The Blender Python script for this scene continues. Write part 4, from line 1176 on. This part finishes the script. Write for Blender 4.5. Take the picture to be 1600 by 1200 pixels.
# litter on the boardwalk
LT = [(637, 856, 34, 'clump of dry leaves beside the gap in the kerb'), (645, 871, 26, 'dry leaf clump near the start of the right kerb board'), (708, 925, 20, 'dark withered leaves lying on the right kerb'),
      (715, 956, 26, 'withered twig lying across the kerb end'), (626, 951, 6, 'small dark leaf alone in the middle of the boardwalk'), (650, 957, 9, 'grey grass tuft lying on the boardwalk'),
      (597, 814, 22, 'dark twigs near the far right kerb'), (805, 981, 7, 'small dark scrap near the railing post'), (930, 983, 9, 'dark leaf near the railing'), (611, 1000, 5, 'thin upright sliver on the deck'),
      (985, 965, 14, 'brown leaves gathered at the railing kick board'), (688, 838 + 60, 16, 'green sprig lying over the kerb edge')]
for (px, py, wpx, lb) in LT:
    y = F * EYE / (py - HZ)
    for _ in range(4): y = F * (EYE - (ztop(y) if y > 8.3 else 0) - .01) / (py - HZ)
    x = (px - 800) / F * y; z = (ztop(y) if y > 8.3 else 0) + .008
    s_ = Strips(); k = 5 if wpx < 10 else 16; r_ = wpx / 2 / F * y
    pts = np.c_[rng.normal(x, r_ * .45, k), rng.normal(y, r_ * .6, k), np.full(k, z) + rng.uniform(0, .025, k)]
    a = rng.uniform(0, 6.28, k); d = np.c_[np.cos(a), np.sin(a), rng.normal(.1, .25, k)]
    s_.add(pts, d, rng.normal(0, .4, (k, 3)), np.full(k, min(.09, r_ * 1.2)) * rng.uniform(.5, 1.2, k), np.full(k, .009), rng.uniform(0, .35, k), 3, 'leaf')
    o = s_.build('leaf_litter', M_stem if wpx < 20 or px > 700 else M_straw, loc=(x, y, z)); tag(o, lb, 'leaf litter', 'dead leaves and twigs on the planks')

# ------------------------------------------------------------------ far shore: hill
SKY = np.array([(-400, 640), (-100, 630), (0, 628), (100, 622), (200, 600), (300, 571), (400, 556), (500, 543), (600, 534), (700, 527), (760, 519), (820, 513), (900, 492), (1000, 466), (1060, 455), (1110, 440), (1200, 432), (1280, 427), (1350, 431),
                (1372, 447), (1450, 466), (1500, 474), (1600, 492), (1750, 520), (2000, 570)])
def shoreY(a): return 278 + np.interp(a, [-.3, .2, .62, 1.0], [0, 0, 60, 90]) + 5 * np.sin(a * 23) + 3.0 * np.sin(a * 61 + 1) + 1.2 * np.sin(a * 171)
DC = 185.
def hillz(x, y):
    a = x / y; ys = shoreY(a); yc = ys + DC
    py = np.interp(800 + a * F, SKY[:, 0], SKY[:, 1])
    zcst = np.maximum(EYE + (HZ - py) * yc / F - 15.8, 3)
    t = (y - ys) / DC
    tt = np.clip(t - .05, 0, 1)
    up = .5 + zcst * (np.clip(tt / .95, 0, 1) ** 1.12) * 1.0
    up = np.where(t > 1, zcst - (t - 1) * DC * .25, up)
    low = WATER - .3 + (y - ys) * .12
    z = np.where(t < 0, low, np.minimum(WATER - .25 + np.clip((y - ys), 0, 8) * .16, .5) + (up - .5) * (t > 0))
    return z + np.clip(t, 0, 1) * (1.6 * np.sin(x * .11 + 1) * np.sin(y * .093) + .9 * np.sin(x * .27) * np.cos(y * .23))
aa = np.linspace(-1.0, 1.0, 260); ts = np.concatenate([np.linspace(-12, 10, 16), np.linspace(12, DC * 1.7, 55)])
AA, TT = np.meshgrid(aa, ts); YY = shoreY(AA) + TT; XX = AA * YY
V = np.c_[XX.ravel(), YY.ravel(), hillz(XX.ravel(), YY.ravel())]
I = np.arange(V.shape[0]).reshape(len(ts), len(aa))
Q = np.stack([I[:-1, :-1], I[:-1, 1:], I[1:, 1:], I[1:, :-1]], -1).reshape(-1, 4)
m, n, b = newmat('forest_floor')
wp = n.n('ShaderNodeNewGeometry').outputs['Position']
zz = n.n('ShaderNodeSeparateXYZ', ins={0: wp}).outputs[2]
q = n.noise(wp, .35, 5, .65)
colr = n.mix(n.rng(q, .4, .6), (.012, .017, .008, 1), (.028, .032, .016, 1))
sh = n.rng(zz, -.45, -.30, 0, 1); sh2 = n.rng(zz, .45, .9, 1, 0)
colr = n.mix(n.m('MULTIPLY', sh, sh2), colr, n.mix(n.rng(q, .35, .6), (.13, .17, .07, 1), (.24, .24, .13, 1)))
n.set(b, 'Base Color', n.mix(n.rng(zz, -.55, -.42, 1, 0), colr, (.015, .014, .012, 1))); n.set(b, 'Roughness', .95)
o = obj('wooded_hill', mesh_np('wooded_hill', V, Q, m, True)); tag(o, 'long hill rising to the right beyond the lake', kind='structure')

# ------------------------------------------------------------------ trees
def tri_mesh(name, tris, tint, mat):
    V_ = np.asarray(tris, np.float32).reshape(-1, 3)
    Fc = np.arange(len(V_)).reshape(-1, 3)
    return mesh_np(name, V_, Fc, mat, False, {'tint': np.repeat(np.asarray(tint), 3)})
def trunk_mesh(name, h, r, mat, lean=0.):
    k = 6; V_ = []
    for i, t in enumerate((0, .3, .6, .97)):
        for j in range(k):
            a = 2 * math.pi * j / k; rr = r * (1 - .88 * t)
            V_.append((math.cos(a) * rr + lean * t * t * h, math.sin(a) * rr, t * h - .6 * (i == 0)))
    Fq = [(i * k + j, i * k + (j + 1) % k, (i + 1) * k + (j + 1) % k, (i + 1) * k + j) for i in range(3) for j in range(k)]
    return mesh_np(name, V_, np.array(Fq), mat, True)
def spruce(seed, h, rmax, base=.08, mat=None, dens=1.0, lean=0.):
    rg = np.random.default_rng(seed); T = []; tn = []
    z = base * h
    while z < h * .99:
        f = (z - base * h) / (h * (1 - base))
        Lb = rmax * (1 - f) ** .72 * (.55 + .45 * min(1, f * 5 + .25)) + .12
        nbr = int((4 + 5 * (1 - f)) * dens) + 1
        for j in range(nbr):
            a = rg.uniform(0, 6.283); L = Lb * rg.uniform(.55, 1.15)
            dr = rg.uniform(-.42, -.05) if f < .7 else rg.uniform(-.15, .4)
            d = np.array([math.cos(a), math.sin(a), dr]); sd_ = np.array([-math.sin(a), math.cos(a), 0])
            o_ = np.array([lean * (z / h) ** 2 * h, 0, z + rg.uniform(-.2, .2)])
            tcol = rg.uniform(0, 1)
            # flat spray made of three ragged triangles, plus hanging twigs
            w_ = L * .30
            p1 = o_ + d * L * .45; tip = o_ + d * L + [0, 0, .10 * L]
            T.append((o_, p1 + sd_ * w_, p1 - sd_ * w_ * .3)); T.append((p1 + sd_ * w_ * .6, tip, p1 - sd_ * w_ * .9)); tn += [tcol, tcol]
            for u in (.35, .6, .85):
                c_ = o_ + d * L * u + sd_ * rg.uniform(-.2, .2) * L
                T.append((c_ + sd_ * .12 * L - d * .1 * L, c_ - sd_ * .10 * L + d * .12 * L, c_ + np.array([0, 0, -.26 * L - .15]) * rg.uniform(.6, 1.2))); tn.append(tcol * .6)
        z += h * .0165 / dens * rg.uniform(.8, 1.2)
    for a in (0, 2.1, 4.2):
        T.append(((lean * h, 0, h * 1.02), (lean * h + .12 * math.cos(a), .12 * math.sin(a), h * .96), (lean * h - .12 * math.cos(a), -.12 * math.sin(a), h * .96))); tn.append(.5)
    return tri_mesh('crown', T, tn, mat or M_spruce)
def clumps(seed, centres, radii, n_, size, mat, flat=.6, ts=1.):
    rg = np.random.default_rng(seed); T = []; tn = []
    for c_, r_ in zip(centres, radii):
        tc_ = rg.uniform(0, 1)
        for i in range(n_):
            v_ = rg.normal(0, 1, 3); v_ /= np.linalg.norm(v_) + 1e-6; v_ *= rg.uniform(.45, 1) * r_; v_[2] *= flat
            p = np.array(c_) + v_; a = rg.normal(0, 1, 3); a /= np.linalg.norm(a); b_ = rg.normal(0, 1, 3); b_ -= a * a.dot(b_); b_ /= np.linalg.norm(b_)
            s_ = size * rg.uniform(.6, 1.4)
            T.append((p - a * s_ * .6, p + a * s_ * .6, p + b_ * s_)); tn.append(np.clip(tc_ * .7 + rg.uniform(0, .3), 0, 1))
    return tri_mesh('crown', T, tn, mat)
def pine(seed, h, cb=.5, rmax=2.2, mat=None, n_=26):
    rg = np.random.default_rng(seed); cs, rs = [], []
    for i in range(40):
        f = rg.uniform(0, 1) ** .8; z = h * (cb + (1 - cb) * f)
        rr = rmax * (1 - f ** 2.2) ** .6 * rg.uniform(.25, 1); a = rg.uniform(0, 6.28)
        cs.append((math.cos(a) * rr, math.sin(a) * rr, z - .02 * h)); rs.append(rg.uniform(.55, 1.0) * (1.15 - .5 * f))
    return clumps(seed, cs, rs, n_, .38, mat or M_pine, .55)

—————

**Work to be completed:**
Exactly the lines above from the one with "(.24, .24, .13, 1)))" to the one with "o = obj('wooded_hill', mesh_np('wooded_hill', V, Q, m, True));", both included, are to be quoted; leave the rest out.

**Reply to the exercise:**
colr = n.mix(n.m('MULTIPLY', sh, sh2), colr, n.mix(n.rng(q, .35, .6), (.13, .17, .07, 1), (.24, .24, .13, 1)))
n.set(b, 'Base Color', n.mix(n.rng(zz, -.55, -.42, 1, 0), colr, (.015, .014, .012, 1))); n.set(b, 'Roughness', .95)
o = obj('wooded_hill', mesh_np('wooded_hill', V, Q, m, True)); tag(o, 'long hill rising to the right beyond the lake', kind='structure')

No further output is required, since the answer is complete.